4. House of the Long Shadows (1983)

Director Pete Walker, who carved out a career as a horror specialist in the 1970s with such films as House of Whipcord, Frightmare and House of Mortal Sin, was responsible for bringing together four titans of horror cinema. Vincent Price, Christopher Lee, Peter Cushing and John Carradine were all brought together in a genre of horror even older than they were – that of the old dark house.

Based on the novel Seven Keys to Baldpate by Earl Derr Biggers, House of the Long Shadows begins with some nonsense about a smug young author called Kenneth Magee (Desi Arnaz, Jr.), who makes a bet that he can write a book about love and “human passions” within twenty-four hours. Needing somewhere totally isolated and with a bit of atmosphere, Magee heads to an old country house in Wales. Magee finds a typical old dark house, complete with wall to wall thunder and lighting and the introduction of Carradine, Cushing, Price and Lee.

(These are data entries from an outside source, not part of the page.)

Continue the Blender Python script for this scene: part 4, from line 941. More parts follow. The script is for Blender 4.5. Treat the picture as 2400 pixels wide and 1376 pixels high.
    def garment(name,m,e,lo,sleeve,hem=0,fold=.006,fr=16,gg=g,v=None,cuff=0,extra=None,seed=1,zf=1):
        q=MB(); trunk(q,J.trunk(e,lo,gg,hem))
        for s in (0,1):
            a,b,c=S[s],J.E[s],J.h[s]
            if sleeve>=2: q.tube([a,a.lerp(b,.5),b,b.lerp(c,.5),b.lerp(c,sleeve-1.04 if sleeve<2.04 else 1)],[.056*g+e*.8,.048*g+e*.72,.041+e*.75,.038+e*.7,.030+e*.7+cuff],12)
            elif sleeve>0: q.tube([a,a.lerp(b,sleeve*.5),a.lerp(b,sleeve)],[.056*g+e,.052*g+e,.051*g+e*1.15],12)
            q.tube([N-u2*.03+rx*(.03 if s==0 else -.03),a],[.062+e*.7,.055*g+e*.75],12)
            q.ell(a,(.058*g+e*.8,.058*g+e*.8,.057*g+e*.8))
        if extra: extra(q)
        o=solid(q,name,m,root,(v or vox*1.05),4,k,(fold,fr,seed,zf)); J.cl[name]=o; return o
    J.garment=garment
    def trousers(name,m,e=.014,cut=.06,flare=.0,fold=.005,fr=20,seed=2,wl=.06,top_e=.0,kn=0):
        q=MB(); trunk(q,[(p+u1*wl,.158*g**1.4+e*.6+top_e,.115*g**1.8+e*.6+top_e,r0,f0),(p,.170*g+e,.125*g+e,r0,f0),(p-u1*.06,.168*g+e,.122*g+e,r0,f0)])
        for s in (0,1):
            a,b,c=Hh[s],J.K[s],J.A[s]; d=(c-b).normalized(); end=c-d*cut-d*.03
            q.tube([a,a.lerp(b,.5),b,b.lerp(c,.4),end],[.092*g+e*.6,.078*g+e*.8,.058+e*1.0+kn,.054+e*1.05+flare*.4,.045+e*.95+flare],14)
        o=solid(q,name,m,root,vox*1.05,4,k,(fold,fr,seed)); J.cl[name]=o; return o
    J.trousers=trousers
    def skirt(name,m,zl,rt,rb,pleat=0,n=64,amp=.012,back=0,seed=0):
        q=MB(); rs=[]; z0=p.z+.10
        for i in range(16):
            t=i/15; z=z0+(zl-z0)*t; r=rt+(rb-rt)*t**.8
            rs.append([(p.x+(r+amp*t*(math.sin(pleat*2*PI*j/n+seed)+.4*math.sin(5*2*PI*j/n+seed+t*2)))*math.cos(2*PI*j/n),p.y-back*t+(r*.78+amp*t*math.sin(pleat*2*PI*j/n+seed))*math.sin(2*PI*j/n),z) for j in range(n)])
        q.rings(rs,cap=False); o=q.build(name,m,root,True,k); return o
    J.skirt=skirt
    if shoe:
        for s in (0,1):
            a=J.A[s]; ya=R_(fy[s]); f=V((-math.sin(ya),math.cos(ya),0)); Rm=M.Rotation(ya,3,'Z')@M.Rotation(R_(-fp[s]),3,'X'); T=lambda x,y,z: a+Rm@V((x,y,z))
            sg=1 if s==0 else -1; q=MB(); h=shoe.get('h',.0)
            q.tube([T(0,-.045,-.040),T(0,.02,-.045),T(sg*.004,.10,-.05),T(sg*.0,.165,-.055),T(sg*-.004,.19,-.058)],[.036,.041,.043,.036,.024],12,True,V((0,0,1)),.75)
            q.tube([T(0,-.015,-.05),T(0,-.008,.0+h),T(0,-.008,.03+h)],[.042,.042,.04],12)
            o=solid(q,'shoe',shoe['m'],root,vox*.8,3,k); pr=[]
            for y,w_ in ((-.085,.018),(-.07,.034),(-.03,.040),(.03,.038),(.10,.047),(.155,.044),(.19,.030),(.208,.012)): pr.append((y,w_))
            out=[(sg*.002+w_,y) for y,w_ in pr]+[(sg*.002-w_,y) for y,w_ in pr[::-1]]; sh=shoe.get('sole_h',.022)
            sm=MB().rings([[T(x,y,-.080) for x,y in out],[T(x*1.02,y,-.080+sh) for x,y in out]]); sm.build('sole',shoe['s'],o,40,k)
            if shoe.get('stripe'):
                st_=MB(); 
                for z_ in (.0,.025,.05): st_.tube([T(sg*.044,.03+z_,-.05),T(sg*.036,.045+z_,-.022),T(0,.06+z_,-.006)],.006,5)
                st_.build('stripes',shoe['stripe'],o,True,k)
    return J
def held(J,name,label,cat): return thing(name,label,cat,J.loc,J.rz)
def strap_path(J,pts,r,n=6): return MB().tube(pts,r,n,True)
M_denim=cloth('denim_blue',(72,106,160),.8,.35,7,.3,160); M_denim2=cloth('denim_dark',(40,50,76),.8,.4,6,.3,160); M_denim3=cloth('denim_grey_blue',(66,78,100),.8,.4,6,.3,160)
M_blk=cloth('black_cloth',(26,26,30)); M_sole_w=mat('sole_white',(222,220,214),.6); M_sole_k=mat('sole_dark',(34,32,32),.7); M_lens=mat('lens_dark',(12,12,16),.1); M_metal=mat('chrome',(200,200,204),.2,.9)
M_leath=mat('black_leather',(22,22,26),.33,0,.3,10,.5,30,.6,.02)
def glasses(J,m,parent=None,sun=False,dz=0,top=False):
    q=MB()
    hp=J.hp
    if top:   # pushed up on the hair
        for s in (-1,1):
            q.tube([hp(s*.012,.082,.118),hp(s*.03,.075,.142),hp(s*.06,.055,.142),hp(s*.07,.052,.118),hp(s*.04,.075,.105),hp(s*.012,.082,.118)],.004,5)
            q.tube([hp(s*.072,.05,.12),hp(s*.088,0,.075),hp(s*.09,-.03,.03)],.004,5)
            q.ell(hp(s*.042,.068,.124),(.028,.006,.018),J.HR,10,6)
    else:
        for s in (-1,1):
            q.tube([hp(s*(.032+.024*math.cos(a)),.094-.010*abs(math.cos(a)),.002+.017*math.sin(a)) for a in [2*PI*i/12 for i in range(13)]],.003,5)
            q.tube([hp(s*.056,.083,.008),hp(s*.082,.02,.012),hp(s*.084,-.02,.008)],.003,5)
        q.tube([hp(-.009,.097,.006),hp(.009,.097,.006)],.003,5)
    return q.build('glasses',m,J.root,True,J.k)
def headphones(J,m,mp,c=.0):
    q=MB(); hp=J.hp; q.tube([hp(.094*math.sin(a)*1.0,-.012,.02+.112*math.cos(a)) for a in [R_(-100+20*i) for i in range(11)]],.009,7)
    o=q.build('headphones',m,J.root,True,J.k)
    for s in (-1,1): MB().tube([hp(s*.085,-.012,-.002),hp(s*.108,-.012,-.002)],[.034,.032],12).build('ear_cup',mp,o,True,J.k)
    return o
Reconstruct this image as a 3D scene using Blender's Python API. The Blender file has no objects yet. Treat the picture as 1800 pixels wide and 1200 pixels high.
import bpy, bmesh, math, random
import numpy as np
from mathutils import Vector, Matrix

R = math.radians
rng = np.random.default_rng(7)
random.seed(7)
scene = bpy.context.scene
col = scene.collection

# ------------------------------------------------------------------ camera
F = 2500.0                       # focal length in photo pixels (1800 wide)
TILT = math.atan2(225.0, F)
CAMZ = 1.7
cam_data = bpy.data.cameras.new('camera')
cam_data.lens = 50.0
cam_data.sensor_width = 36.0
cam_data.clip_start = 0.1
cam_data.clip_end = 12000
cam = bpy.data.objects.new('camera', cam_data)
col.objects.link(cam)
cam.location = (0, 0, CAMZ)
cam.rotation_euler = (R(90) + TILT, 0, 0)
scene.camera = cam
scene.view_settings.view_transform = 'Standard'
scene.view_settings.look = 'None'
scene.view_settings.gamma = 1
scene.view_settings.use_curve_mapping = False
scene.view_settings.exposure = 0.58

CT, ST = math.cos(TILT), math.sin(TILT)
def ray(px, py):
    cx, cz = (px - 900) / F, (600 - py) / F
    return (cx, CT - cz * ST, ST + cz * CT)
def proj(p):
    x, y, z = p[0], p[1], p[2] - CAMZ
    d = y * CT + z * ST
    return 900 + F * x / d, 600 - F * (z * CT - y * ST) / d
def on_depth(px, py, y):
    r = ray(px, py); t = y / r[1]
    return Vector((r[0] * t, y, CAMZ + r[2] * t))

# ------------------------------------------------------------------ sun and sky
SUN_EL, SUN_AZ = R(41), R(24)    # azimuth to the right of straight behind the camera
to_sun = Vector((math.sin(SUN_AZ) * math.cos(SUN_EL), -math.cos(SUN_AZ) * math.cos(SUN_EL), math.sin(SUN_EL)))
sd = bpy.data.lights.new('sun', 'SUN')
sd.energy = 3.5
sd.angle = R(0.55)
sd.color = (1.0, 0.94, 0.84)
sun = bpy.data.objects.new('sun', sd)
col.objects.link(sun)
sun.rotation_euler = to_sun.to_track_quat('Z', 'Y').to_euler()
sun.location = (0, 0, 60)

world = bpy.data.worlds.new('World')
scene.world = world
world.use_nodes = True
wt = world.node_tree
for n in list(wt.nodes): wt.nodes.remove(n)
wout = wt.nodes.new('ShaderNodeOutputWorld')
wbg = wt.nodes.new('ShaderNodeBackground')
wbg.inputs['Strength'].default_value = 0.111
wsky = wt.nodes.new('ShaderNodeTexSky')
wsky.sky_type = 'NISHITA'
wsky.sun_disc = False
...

In one sense, you could look at House of the Long Shadows as a horror tribute film to the horror stars of yesteryear. Yet you could also view the film as a horror parody, perhaps in the way Neil Simon’s Murder by Death poked fun at the murder mystery genre. This might have worked if House of the Long Shadows had one memorable joke in its entire running time. Whatever the case, House of the Long Shadows is an odd film. In the early 80s era of Michael Myers and Jason Voorhees, how strange, yet glorious, to see four past masters of horror cinema, all together for the first and only time.

 

5. The House that Dripped Blood (1971)

The House That Dripped Blood (1971)

Another anthology film from Amicus, with a screenplay by Robert Bloch. Celebrated as the author of Psycho, Bloch crafts a horror jukebox of vampires, voodoo and wax museums, all set within the four walls of The House That Dripped Blood.

Due to the episodic nature of the anthology film, Amicus Productions would hire prominent film stars for short periods of filming. With this third anthology film, producers Milton Subotsky and Max J. Rosenberg struck gold by employing a trio of horror icons. Christopher Lee, who would soon price himself out of the horror genre with a career move to more international fare, is in top form here in one of the best stories, as a father mysteriously terrified of his seven-year-old daughter. In a sombre and moving performance, Peter Cushing plays a lonely art lover who finds a lost love in a wax museum. And in a final more comedic segment, the voluptuous Ingrid Pitt is suitably cast as a vampire, along with Jon Pertwee, fresh from his first season as the third Doctor Who.

Before falling out of favour with audience expectations and American investment in the mid-1970s, Amicus produced a string of anthologies and horror films during the 1960s and into the 1970s. Among these, The House That Dripped Blood stands firm as an example of classic British horror, tame by today’s standards of screen violence but assured in devilish storytelling by H.P. Lovecraft devotee Robert Bloch, and rich in art direction by Amicus regular Tony Curtis.